### TASK TO COMPLETE
Restate, exactly and without pictures, the lines from the start of the listing below through the line holding "def c4(c): return (c[0], c[1], c[2], 1.0)".

----- GIVEN DATA

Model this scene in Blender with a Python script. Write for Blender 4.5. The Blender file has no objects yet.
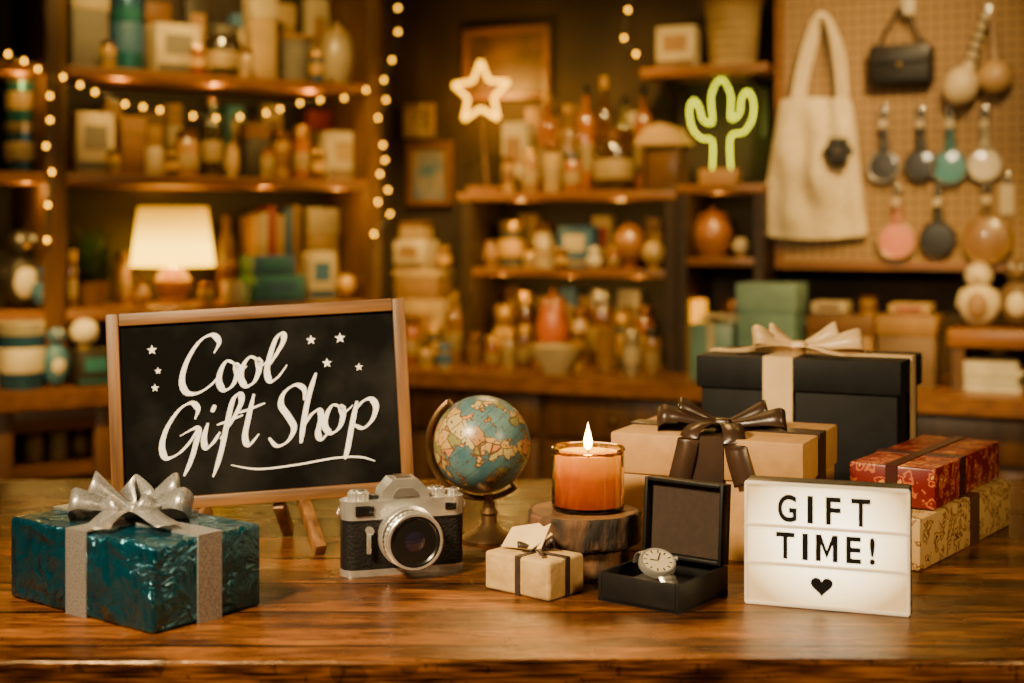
import bpy, bmesh, math, random
from mathutils import Vector, Matrix
random.seed(7)
F = 1422.2; HZ = 230.0; HC = 0.388; T = 0.78
PI = math.pi
SC = bpy.context.scene
COL = SC.collection
V = Vector

# ------------------------------------------------------------------ materials
_m = {}
def base_mat(name):
    m = bpy.data.materials.new(name); m.use_nodes = True
    nt = m.node_tree
    return m, nt, nt.nodes['Principled BSDF']

def c4(c): return (c[0], c[1], c[2], 1.0)

def pm(name, c1, c2=None, scale=8, rough=.5, metal=0, bump=0, stretch=(1, 1, 1), lo=.35, hi=.65, detail=4,
       es=0, ec=None, trans=0, coat=0, bscale=None, bdist=.004, spec=.5):
    if name in _m: return _m[name]
    if c2 is None: c2 = tuple(x * .78 for x in c1)
    m, nt, b = base_mat(name)
    tc = nt.nodes.new('ShaderNodeTexCoord'); mp = nt.nodes.new('ShaderNodeMapping')
    mp.inputs['Scale'].default_value = stretch
    nt.links.new(tc.outputs['Object'], mp.inputs['Vector'])
    nz = nt.nodes.new('ShaderNodeTexNoise'); nz.inputs['Scale'].default_value = scale; nz.inputs['Detail'].default_value = detail
    nt.links.new(mp.outputs['Vector'], nz.inputs['Vector'])
    cr = nt.nodes.new('ShaderNodeValToRGB')
    cr.color_ramp.elements[0].position = lo; cr.color_ramp.elements[1].position = hi
    cr.color_ramp.elements[0].color = c4(c1); cr.color_ramp.elements[1].color = c4(c2)
    nt.links.new(nz.outputs['Fac'], cr.inputs['Fac'])
    nt.links.new(cr.outputs['Color'], b.inputs['Base Color'])
    b.inputs['Roughness'].default_value = rough; b.inputs['Metallic'].default_value = metal
    b.inputs['Transmission Weight'].default_value = trans
    b.inputs['Coat Weight'].default_value = coat
    b.inputs['Specular IOR Level'].default_value = spec
    if bump:
        n2 = nz
        if bscale:
            n2 = nt.nodes.new('ShaderNodeTexNoise'); n2.inputs['Scale'].default_value = bscale; n2.inputs['Detail'].default_value = 3
            nt.links.new(mp.outputs['Vector'], n2.inputs['Vector'])
        bp = nt.nodes.new('ShaderNodeBump'); bp.inputs['Strength'].default_value = bump; bp.inputs['Distance'].default_value = bdist
        nt.links.new(n2.outputs['Fac'], bp.inputs['Height']); nt.links.new(bp.outputs['Normal'], b.inputs['Normal'])
    if es:
        b.inputs['Emission Color'].default_value = c4(ec or c1); b.inputs['Emission Strength'].default_value = es
    _m[name] = m
    return m

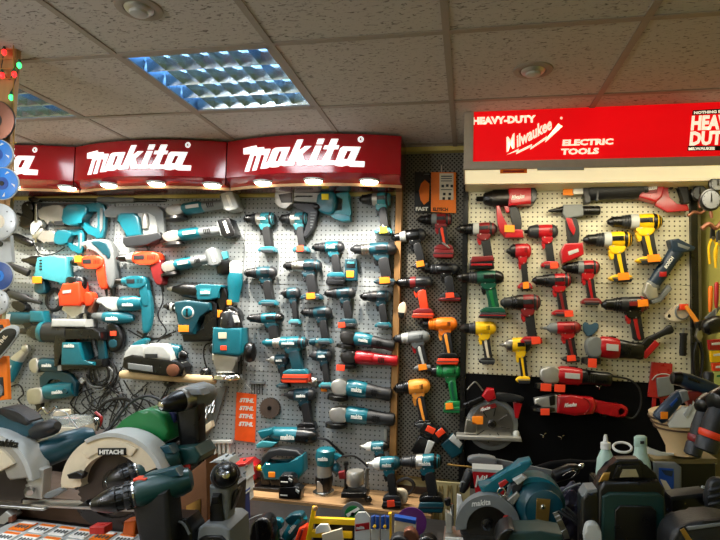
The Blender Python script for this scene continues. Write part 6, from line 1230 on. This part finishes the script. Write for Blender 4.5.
# ================================================================ DISC RACK ON THE LEFT
def discrack():
    e_x0 = at(-60, 120, 1.62).x; e_x1 = at(11, 120, 1.62).x; top = at(8, 42, 1.62).z
    o = wbox('rack_post', [(e_x0, 1.62, LZ, e_x1, 1.645, top)], 'postwood', kind=None, bev=.003); o.name = 'wooden_post'; thing(o, 'tall olive-brown post at the far left edge hung with round discs', 'post')
    for q, (x, y, c, lb) in enumerate(((5, 53, 'led_red', 'glowing red string light, highest on the left post'), (3, 76, 'led_red', 'glowing red string light at the left edge of the post'), (15, 75, 'led_red', 'glowing red string light at the right edge of the post'), (12, 98, 'led_green', 'glowing green string light above the copper disc'), (20, 66, 'led_green', 'pale green string light beside the post top'))):
        t = K('string_light', lb, 'string light', 'string lights on the left post'); t.l('bulb', c, (x, y-3, 4), (x, y+3, 4), [(0, .8), (1.5, 1.9), (4, 1.9), (6, .6)], 12); t.l('cap', 'green', (x, y-6, 4), (x, y-3, 4), [(0, 1), (3, 1.6)], 10); t.place(1.615)
    t = K('light_cord', 'thin dark cord of the string lights winding over the post', 'cord'); t.t('cord', 'cable', [(-3, 44, 2), (5, 47, 3), (3, 60, 2), (3, 70, 3), (10, 80, 2), (15, 70, 3), (20, 60, 1), (14, 86, 2), (12, 93, 3)], .35); single(t, 1.615)
    t = K('wire_grid', 'thin wire grid panel edge right of the discs on the post', 'grid')
    for y in (48, 58, 68, 78, 142, 158, 169): t.t('wire' + ('' if y == 48 else '#%d' % y), 'gold', [(-14, y, 2), (16, y+.6, 2)], .4, 6, 0)
    t.t('wire#v', 'gold', [(14.6, 44, 3), (14.2, 200, 3)], .5, 6, 0); t.place(1.61)
    for (x, y, r, c, h, d, lb) in ((-5, 121, 20, 'copper', 4, 3, 'copper brown disc, highest of the discs on the left post'), (-2, 155, 15, 'discblue', 3, 3, 'small blue disc, second from top on the left post'), (4, 184, 15.5, 'discblue', 3, 7, 'blue disc with pale rim, third from top on the left post'),
                                (0, 222, 17.5, 'discgrey', 3, 10, 'pale grey metal disc with small holes, level with the black grinder'), (0, 276, 14, 'discdark', 3, 6, 'dark blue disc, fifth from top on the left post'), (-3, 302, 12.5, 'discgrey', 3, 8, 'small grey disc, lowest on the left post')):
        t = K('cutting_disc', lb, 'disc', 'discs hanging on the left post'); t.l('disc', c, (x, y, d), (x, y, d+1.4), [(0, r), (1.2, r), (1.4, r-.5)], 44); t.l('rim', 'lightgrey' if c != 'copper' else 'darkmetal', (x, y, d-.2), (x, y, d+1.2), [(0, r+.7), (1.1, r+.7)], 44)
        t.l('centre_print', {'copper': 'darkmetal', 'discblue': 'blue', 'discgrey': 'cream', 'discdark': 'discblue'}[c], (x, y, d+1.2), (x, y, d+1.8), [(0, r*.42), (.4, r*.4)], 30); t.l('hole', 'black', (x, y, d+1.5), (x, y, d+2.2), [(0, h*.8), (.4, h*.8)], 20)
        if c == 'discgrey':
            for k in range(8): t.l('vent_hole' + ('#%d' % k if k else ''), 'black', (x+r*.78*math.cos(k*.785), y+r*.78*math.sin(k*.785), d+1.2), (x+r*.78*math.cos(k*.785), y+r*.78*math.sin(k*.785), d+1.8), [(0, .7), (.4, .7)], 8)
        if c == 'discblue':
            for k in range(5): a0 = k*1.256; t.p('mark' + ('#%d' % k if k else ''), 'white', [(x+r*.6*math.cos(a0), y+r*.6*math.sin(a0)), (x+r*.85*math.cos(a0+.1), y+r*.85*math.sin(a0+.1)), (x+r*.85*math.cos(a0+.3), y+r*.85*math.sin(a0+.3))], d+1.2, d+1.7, .05)
        t.place(1.6)
    t = K('rack_bracket', 'white metal bracket with round eye below the pale grey disc', 'bracket'); t.p('plate', 'lightgrey', [(0, 236), (12, 235), (14, 262), (1, 264)], 1, 5, .6); t.l('eye', 'black', (2, 244, 5), (2, 244, 7), [(0, 3), (1, 3)], 16); t.place(1.61)
    for (y0, y1, lb) in ((320, 330, 'orange packet behind the chainsaw bar, upper one at the left edge'), (357, 401, 'orange and grey packet with round dial picture at the left edge')):
        t = K('orange_packet', lb, 'packet', 'orange packets at the left edge'); t.p('packet', 'orange', [(-24, y0), (8, y0-1), (10, y1-2), (-24, y1+2)], 1, 5, .8); t.p('window', 'charcoal', [(-20, y0+(y1-y0)*.45), (5, y0+(y1-y0)*.45), (6, y1-6 if y1 > 380 else y1-2), (-20, y1-4 if y1 > 380 else y1-2)], 4.6, 5.6, .3)
        if y1 > 380: t.l('dial', 'grey', (-2, 390, 5.4), (-2, 390, 6.6), [(0, 8), (1, 7.6)], 26)
        t.place(1.612)
    t = K('chainsaw_bar', 'dark chainsaw guide bar with pale outline leaning across the left edge', 'chainsaw bar')
    P = [(-14, 352), (2, 331), (10, 325), (19, 325.5), (21, 331), (17, 339), (2, 358), (-8, 366)]
    t.p('edge', 'lightgrey', P, 8, 10, .5, 2); c_ = Vector((4, 344)); t.p('bar', 'black', [(c_.x+(x-c_.x)*.87, c_.y+(y-c_.y)*.84) for x, y in P], 9.6, 10.8, .3, 2); t.x('lettering', 'cream', 'STIHL', 1, 348, 3.6, 10.9, rot=52, w=1.2, bold=.03); t.place(1.6)
discrack()
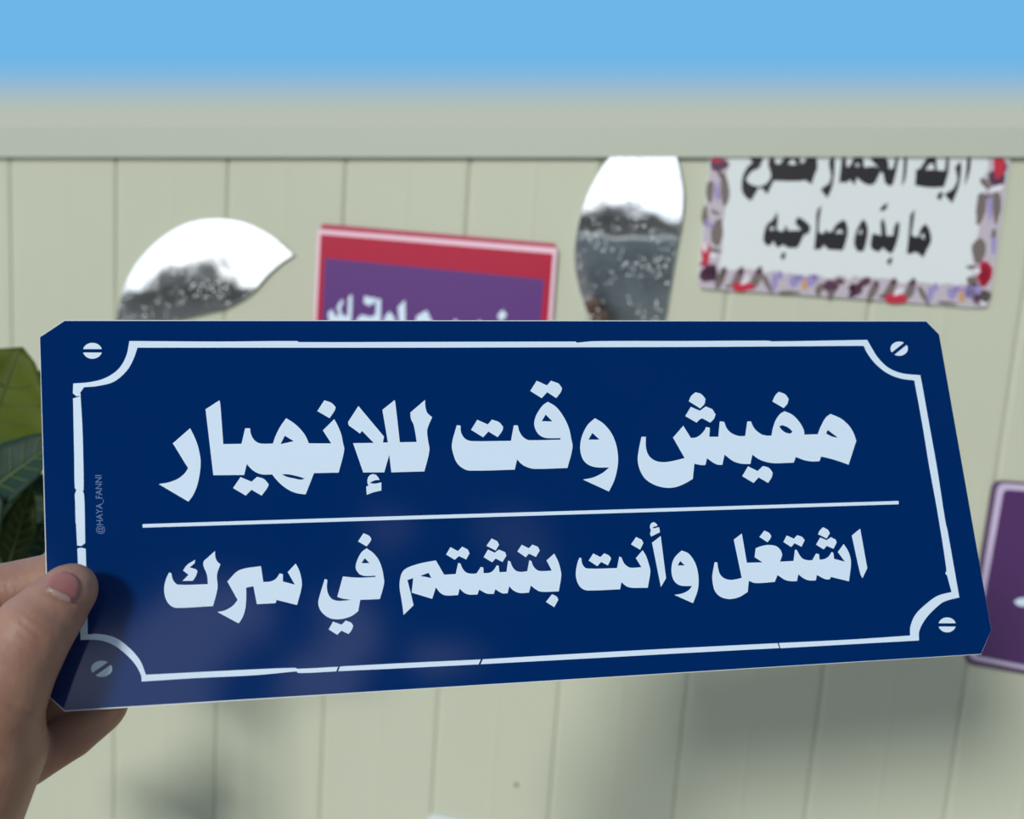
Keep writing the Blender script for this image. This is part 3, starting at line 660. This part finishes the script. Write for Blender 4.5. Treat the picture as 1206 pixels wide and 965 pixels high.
def leaf(b0, tip, width, face, material, stem_pt, curl=.12, veins=True):
    ax = tip - b0; L = ax.length; ax.normalize()
    n = (face - ax * face.dot(ax)).normalized(); s = ax.cross(n)
    bm = bmesh.new(); NU, NV = 16, 9; g = []
    for i in range(NU + 1):
        t_ = i / NU; wv = width / 2 * (math.sin(math.pi * t_ ** .85) ** .70) * (1 - .12 * t_) if 0 < t_ < 1 else .0004
        row = []
        for j in range(NV):
            e = -1 + 2 * j / (NV - 1)
            und = .018 * math.sin(t_ * 22 + abs(e) * 3) * width * abs(e)
            z = -curl * L * t_ * t_ + abs(e) * wv * .28 + und
            row.append((b0 + ax * (L * t_) + s * (wv * e) + n * z))
        g.append(row)
    th = n * .0005
    top = [[bm.verts.new(p + th - base_p) for p in r_] for r_ in g]; bot = [[bm.verts.new(p - th - base_p) for p in r_] for r_ in g]
    for i in range(NU):
        for j in range(NV - 1):
            bm.faces.new((top[i][j], top[i][j + 1], top[i + 1][j + 1], top[i + 1][j])); bm.faces.new((bot[i][j], bot[i + 1][j], bot[i + 1][j + 1], bot[i][j + 1]))
        for j in (0, NV - 1): bm.faces.new((top[i][j], top[i + 1][j], bot[i + 1][j], bot[i][j]))
    for i in (0, NU):
        for j in range(NV - 1): bm.faces.new((top[i][j], top[i][j + 1], bot[i][j + 1], bot[i][j]))
    # petiole to the stem
    tube(bm, [stem_pt - base_p, (stem_pt + b0) / 2 - base_p + Vector((0, 0, .006)), b0 - base_p, b0 + ax * .01 - base_p], [.0022, .0019, .0016, .001], 8)
    lf = obj('leaf', bm, material, plant, True)
    # midrib and side veins
    bm = bmesh.new(); mid = [g[i][NV // 2] + n * .0008 - base_p for i in range(NU + 1)]
    tube(bm, mid, [.0013 - .001 * i / NU for i in range(NU + 1)], 6)
    for i in (3, 5, 7, 9, 11):
        for e in (0, NV - 1):
            c_ = NV // 2; path = []
            for k in range(5):
                jj = c_ + (e - c_) * k / 4 * .85; ii = min(NU, i + k * .6); i0 = int(ii); fi = ii - i0; j0 = int(jj); fj = jj - j0
                def gp(a, b_): return g[min(a, NU)][min(b_, NV - 1)]
                P_ = (gp(i0, j0) * (1 - fi) + gp(i0 + 1, j0) * fi) * (1 - fj) + (gp(i0, j0 + 1) * (1 - fi) + gp(i0 + 1, j0 + 1) * fi) * fj
                path.append(P_ + n * .0006 - base_p)
            tube(bm, path, [.0006, .0005, .0005, .0004, .0003], 5)
    obj('vein', bm, M['vein'], lf, True)
    return lf


TC = -FW
leaf(at(-26, 560, .640), at(14, 411, .625), .092, TC + Vector((.1, 0, .5)), M['leaf'], stem_at(.97))
leaf(at(2, 545, .660), at(72, 428, .655), .046, TC + Vector((-.1, 0, .5)), M['leaf'], stem_at(.95))
leaf(at(-34, 598, .610), at(72, 512, .610), .040, TC + Vector((0, 0, .9)), M['leaf_dark'], stem_at(.93), .06)
leaf(at(10, 668, .615), at(34, 578, .605), .020, TC + Vector((.4, 0, .3)), M['leaf_olive'], stem_at(.88))
leaf(at(-20, 672, .630), at(72, 618, .630), .026, TC + Vector((0, 0, .2)), M['leaf_dark'], stem_at(.86))
leaf(at(-14, 560, .680), at(78, 486, .690), .034, TC + Vector((0, 0, .2)), M['leaf_olive'], stem_at(.92))
leaf(at(-20, 640, .655), at(60, 560, .665), .046, TC + Vector((.2, 0, .2)), M['leaf_dark'], stem_at(.89))
leaf(at(-50, 650, .600), at(-6, 585, .590), .036, TC + Vector((.2, 0, .3)), M['leaf_dark'], stem_at(.88))
rl = random.Random(7)
for i in range(16):
    t_ = .25 + .72 * i / 16; a = i * 2.4 + 2.0; sp = stem_at(t_)
    d = Vector((math.cos(a), math.sin(a) * .8, .35))
    d = Vector((-abs(d.x) - (.3 if t_ > .8 else .1), d.y, d.z))
    L = rl.uniform(.08, .12)
    leaf(sp + d * .035, sp + d * (.035 + L), L * .5, Vector((d.x * -.4, -.4, 1)), M[rl.choice(['leaf', 'leaf_dark', 'leaf_olive'])], sp, .2)
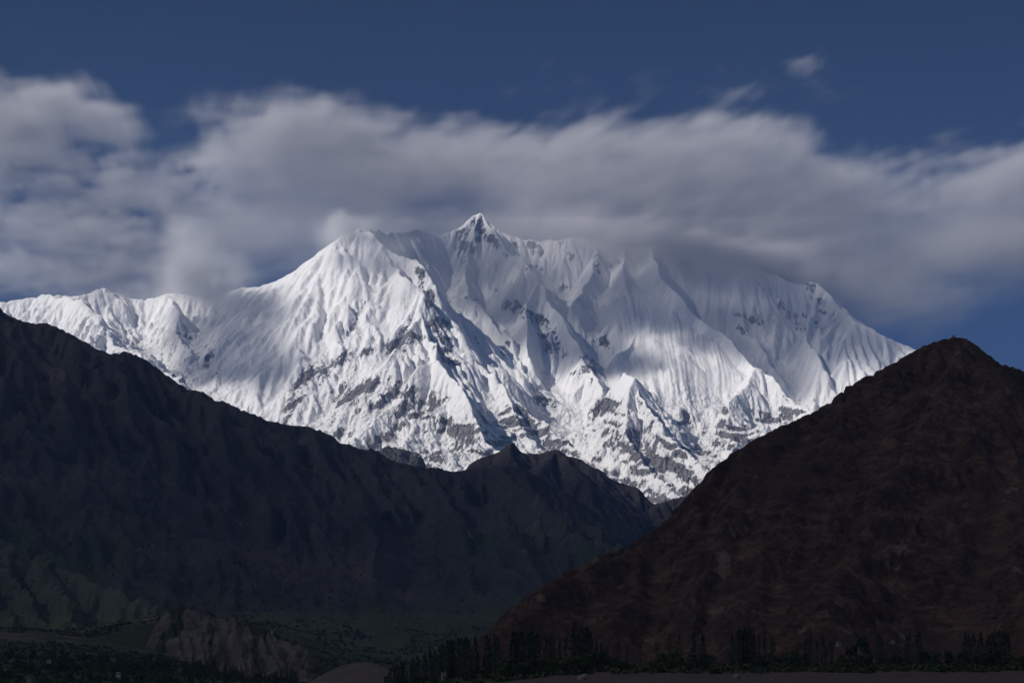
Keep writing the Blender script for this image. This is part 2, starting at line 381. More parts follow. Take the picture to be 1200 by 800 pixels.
    S = [  # rock outcrops of the face: bearing, height, size, tilt
        (412, 385, 4, 22, 0.5, .9), (350, 458, 9, 34, 0.55, 1.1), (395, 430, 12, 34, 0.7, .8), (418, 425, 8, 30, .7, .6), (415, 462, 26, 10, -0.5, 1.1), (452, 464, 20, 8, -.35, 1.1), (468, 408, 18, 7, -0.5, 1.1), (482, 390, 8, 8, 0, .8),
        (512, 385, 9, 14, .0, 1.0), (525, 408, 18, 8, 0.9, 1.1), (475, 480, 14, 9, -.6, .9), (500, 480, 16, 9, -.7, 1.0), (465, 500, 22, 6, -.7, .8), (525, 498, 10, 6, 0, .9), (545, 505, 8, 8, 0, .8), (400, 508, 10, 5, 0, .8),
        (510, 535, 14, 7, 0, .9), (600, 490, 26, 10, 0, .7), (630, 505, 25, 8, .5, .8), (640, 470, 14, 10, 0, .6), (590, 520, 40, 5, -.2, .7), (715, 477, 14, 8, 0, .9), (690, 430, 12, 16, .6, .8), (705, 408, 10, 14, .4, .6), (745, 525, 18, 10, .7, 1.0), (765, 540, 26, 9, .9, 1.1),
        (800, 555, 22, 8, 1.0, 1.1), (730, 515, 20, 7, -.3, .9), (720, 560, 26, 7, .3, .8), (690, 545, 20, 6, .5, .7), (850, 480, 3, 14, -.5, .9), (870, 500, 28, 4, -.25, 1.1), (855, 510, 14, 12, 0, .9), (830, 525, 16, 10, 0, .7), (780, 585, 16, 5, 0, .9), (920, 485, 22, 6, -.4, .8),
        (578, 282, 5, 26, -.8, .75), (563, 258, 5, 6, 0, .6), (548, 288, 9, 18, -.5, .38), (820, 318, 24, 6, .5, .6), (860, 340, 22, 6, .7, .5), (868, 372, 12, 14, 0, .5), (838, 370, 10, 10, 0, .4), (800, 305, 20, 6, .5, .6), (700, 300, 6, 12, 0, .6), (720, 305, 14, 6, 0, .5), (240, 420, 22, 10, 1.0, .55), (225, 395, 14, 8, .5, .4), (215, 440, 14, 10, .7, .45),
        (655, 530, 20, 8, .7, .9), (1000, 400, 10, 8, 0, .4), (780, 335, 20, 4, .9, .4), (495, 330, 4, 20, -.3, .6), (505, 350, 6, 12, 0, .7)]
    place = np.zeros_like(H)
    for cx, cy_, rx, ry, a, s in S:
        place = np.maximum(place, s * spot(cx, cy_, rx * 1.25, ry * 1.25, a))
    wall = smooth(500, 540, px) * (1 - smooth(960, 1000, px)) * smooth(262, 285, seen) * (1 - smooth(400, 430, seen)) * (1 - 0.85 * fluted)
    place = np.maximum(place, 0.50 * wall * smooth(0.12, 0.55, fbm(X * 1.2 + H * .4, H * 0.9 - Y * .2, 380, 4, 0.6, 33.0)))
    low = smooth(455, 500, seen) * smooth(560, 600, px)
    place = np.maximum(place, 0.5 * low * smooth(0.25, 0.6, fbm(X + H * .6, H * 0.8 - X * .3, 260, 4, 0.6, 37.0)))
    n1 = fbm(X + H * .3, Y - H * .5, 260, 5, 0.6, 11.0)
    lean = np.interp(px, [0, 420, 560, 700, 900], [0.9, 0.85, 0.2, -0.7, -0.5])
    uu = X * np.cos(lean) + H * np.sin(lean); vv = -X * np.sin(lean) + H * np.cos(lean)
    dirn = fbm(uu * 0.22, vv, 95, 4, 0.6, 21.0) * 1.3
    rock = 0.02 + 0.30 * smooth(1.45, 2.3, slope) + place * (0.38 + 0.22 * smooth(0.7, 1.5, slope)) + dirn * (0.05 + 0.36 * place + 0.10 * smooth(400, 520, seen)) + n1 * 0.10 + 0.10 * smooth(440, 540, seen) * smooth(0.9, 1.6, slope)
    rock = np.where(seen > 585, rock + 0.1, rock)
    rg = np.clip(0.25 + 0.75 * smooth(430, 500, seen) + 0.5 * smooth(300, 200, px) * smooth(370, 400, seen) + 0.1 * (px < 520) - 0.2 * fluted + place * 0.5 - 0.3 * np.exp(-(((px - 300) / 60) ** 2)), 0.12, 1.2) * (1 - 0.5 * smooth(880, 930, px))
    o = grid_mesh('snow_mountain', X, Y, H, snow_material(), {'rock': rock, 'rough': rg, 'outcrop': place})
    tag(o, kind='structure')
    return o
build_massif()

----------

### SOLUTION TO THE EXERCISE
Model this scene in Blender with a Python script. Write for Blender 4.5. The Blender file has no objects yet.
import bpy, bmesh, math, random
from mathutils import Vector, Matrix
random.seed(7)
F = 1422.2; HZ = 230.0; HC = 0.388; T = 0.78
PI = math.pi
SC = bpy.context.scene
COL = SC.collection
V = Vector

# ------------------------------------------------------------------ materials
_m = {}
def base_mat(name):
    m = bpy.data.materials.new(name); m.use_nodes = True
    nt = m.node_tree
    return m, nt, nt.nodes['Principled BSDF']

def c4(c): return (c[0], c[1], c[2], 1.0)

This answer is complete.